***** Source material *****

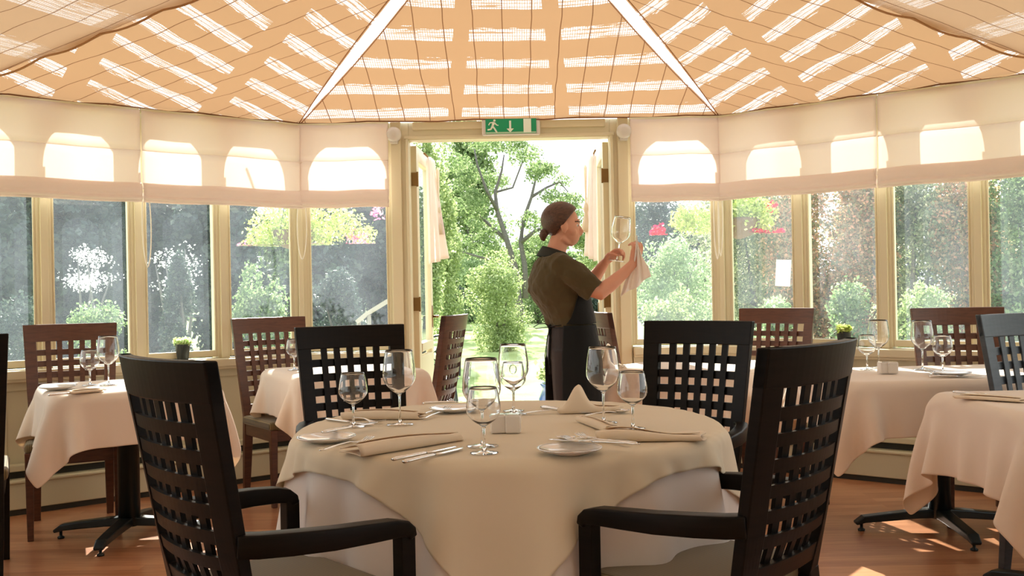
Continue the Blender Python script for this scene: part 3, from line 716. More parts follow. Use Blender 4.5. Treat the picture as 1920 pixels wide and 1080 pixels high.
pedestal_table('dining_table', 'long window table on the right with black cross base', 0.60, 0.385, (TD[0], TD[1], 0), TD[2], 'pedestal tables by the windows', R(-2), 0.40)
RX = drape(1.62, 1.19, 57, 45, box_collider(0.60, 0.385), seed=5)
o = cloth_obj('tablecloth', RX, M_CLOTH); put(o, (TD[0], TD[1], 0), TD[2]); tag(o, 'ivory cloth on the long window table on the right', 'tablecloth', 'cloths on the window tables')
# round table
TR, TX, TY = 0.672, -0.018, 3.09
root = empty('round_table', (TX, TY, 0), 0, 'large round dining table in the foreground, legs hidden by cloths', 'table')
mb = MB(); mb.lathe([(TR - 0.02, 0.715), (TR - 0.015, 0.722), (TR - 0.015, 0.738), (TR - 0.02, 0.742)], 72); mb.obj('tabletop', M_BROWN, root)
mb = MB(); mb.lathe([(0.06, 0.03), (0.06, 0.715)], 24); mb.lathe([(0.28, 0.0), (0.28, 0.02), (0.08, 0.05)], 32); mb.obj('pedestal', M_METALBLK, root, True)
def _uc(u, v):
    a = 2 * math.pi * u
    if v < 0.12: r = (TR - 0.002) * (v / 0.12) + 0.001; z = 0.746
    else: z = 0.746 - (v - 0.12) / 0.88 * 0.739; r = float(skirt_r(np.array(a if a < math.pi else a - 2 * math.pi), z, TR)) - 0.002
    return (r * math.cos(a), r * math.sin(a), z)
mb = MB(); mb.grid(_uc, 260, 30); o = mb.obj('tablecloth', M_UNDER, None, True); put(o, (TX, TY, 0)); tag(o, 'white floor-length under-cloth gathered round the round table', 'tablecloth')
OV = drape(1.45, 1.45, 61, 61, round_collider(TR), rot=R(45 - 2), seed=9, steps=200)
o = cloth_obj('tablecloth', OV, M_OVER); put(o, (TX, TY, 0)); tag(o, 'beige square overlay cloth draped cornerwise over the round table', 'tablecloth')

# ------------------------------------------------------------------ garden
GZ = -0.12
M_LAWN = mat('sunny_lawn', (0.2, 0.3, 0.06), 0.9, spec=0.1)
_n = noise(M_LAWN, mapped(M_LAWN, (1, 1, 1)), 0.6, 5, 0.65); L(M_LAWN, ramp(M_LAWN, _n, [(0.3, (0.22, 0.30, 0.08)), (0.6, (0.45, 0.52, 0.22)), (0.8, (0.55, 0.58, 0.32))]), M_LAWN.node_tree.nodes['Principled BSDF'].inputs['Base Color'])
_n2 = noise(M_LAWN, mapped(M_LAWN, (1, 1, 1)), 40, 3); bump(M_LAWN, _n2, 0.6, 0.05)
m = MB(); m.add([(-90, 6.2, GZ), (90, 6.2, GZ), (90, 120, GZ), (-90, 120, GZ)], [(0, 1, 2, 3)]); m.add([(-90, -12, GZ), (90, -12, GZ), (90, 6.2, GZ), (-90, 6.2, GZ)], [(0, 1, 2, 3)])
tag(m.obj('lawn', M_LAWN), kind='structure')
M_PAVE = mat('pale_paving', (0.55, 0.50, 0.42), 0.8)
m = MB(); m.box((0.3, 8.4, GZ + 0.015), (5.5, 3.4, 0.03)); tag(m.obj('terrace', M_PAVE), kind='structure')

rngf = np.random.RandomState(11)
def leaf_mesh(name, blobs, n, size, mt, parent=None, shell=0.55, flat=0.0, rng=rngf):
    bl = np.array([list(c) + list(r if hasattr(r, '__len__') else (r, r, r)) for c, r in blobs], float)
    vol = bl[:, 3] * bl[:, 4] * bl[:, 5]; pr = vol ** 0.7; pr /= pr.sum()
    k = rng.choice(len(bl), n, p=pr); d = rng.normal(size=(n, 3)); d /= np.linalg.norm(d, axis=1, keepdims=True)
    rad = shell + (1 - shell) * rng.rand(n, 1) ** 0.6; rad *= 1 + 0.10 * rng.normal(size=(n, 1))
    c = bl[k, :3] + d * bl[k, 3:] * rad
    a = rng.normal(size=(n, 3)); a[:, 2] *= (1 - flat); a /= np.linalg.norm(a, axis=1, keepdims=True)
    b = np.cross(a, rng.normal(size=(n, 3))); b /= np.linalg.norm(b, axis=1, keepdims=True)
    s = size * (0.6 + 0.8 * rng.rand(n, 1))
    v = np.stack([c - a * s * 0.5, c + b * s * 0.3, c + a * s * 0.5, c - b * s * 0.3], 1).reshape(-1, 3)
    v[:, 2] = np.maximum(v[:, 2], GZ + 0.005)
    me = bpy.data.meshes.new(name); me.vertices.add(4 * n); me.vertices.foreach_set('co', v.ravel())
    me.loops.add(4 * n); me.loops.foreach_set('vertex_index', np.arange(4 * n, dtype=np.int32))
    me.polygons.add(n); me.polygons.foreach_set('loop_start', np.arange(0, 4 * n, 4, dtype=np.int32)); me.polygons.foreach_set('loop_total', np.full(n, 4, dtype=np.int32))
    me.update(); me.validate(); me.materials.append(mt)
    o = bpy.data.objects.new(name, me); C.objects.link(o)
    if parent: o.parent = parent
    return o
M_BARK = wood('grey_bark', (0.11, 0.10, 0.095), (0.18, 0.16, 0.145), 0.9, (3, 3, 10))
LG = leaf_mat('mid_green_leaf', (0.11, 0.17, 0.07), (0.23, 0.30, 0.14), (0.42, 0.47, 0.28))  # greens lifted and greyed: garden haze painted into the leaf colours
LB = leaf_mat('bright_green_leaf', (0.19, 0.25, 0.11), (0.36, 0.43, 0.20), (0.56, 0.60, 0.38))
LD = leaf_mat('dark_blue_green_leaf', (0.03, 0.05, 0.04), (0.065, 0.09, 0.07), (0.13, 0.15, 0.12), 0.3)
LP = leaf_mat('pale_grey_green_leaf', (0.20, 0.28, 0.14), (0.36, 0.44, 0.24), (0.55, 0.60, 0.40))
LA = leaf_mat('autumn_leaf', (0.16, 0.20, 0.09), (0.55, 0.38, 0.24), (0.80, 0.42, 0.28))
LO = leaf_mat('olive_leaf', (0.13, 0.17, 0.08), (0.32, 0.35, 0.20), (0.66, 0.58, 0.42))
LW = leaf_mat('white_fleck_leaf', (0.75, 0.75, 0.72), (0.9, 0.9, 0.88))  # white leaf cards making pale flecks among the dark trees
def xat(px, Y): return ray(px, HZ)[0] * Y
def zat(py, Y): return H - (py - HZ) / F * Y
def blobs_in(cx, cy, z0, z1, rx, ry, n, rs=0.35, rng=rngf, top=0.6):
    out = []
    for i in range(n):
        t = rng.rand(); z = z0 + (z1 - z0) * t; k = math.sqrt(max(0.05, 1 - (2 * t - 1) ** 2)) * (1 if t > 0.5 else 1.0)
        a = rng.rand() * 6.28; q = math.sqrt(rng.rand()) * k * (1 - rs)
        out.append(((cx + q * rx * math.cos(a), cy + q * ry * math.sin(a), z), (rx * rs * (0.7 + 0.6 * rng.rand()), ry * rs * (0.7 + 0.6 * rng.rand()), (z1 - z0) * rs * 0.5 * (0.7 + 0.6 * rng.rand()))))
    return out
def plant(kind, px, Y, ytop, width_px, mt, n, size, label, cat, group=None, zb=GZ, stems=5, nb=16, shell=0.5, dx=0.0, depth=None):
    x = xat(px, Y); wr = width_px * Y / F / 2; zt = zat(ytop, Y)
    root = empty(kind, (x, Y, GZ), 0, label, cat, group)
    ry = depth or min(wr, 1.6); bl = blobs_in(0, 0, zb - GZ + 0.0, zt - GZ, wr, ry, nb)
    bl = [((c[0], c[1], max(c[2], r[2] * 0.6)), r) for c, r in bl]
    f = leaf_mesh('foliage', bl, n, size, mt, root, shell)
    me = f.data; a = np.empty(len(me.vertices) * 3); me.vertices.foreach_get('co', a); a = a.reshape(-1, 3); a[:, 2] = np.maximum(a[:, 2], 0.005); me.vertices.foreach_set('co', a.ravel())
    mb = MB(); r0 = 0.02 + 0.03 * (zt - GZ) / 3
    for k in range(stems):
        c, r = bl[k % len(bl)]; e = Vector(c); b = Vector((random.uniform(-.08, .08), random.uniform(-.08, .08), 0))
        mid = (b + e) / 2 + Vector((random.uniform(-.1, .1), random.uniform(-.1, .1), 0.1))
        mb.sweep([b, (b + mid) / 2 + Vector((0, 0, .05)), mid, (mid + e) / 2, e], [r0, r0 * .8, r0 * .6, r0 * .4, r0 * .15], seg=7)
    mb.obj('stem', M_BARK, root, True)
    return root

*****

Problem requirements> Leave the pictures out and please restate exactly the lines running from the start of the material through the one with "o = cloth_obj('tablecloth', OV, M_OVER);".

Completed task>
Continue the Blender Python script for this scene: part 3, from line 716. More parts follow. Use Blender 4.5. Treat the picture as 1920 pixels wide and 1080 pixels high.
pedestal_table('dining_table', 'long window table on the right with black cross base', 0.60, 0.385, (TD[0], TD[1], 0), TD[2], 'pedestal tables by the windows', R(-2), 0.40)
RX = drape(1.62, 1.19, 57, 45, box_collider(0.60, 0.385), seed=5)
o = cloth_obj('tablecloth', RX, M_CLOTH); put(o, (TD[0], TD[1], 0), TD[2]); tag(o, 'ivory cloth on the long window table on the right', 'tablecloth', 'cloths on the window tables')
# round table
TR, TX, TY = 0.672, -0.018, 3.09
root = empty('round_table', (TX, TY, 0), 0, 'large round dining table in the foreground, legs hidden by cloths', 'table')
mb = MB(); mb.lathe([(TR - 0.02, 0.715), (TR - 0.015, 0.722), (TR - 0.015, 0.738), (TR - 0.02, 0.742)], 72); mb.obj('tabletop', M_BROWN, root)
mb = MB(); mb.lathe([(0.06, 0.03), (0.06, 0.715)], 24); mb.lathe([(0.28, 0.0), (0.28, 0.02), (0.08, 0.05)], 32); mb.obj('pedestal', M_METALBLK, root, True)
def _uc(u, v):
    a = 2 * math.pi * u
    if v < 0.12: r = (TR - 0.002) * (v / 0.12) + 0.001; z = 0.746
    else: z = 0.746 - (v - 0.12) / 0.88 * 0.739; r = float(skirt_r(np.array(a if a < math.pi else a - 2 * math.pi), z, TR)) - 0.002
    return (r * math.cos(a), r * math.sin(a), z)
mb = MB(); mb.grid(_uc, 260, 30); o = mb.obj('tablecloth', M_UNDER, None, True); put(o, (TX, TY, 0)); tag(o, 'white floor-length under-cloth gathered round the round table', 'tablecloth')
OV = drape(1.45, 1.45, 61, 61, round_collider(TR), rot=R(45 - 2), seed=9, steps=200)
o = cloth_obj('tablecloth', OV, M_OVER); put(o, (TX, TY, 0)); tag(o, 'beige square overlay cloth draped cornerwise over the round table', 'tablecloth')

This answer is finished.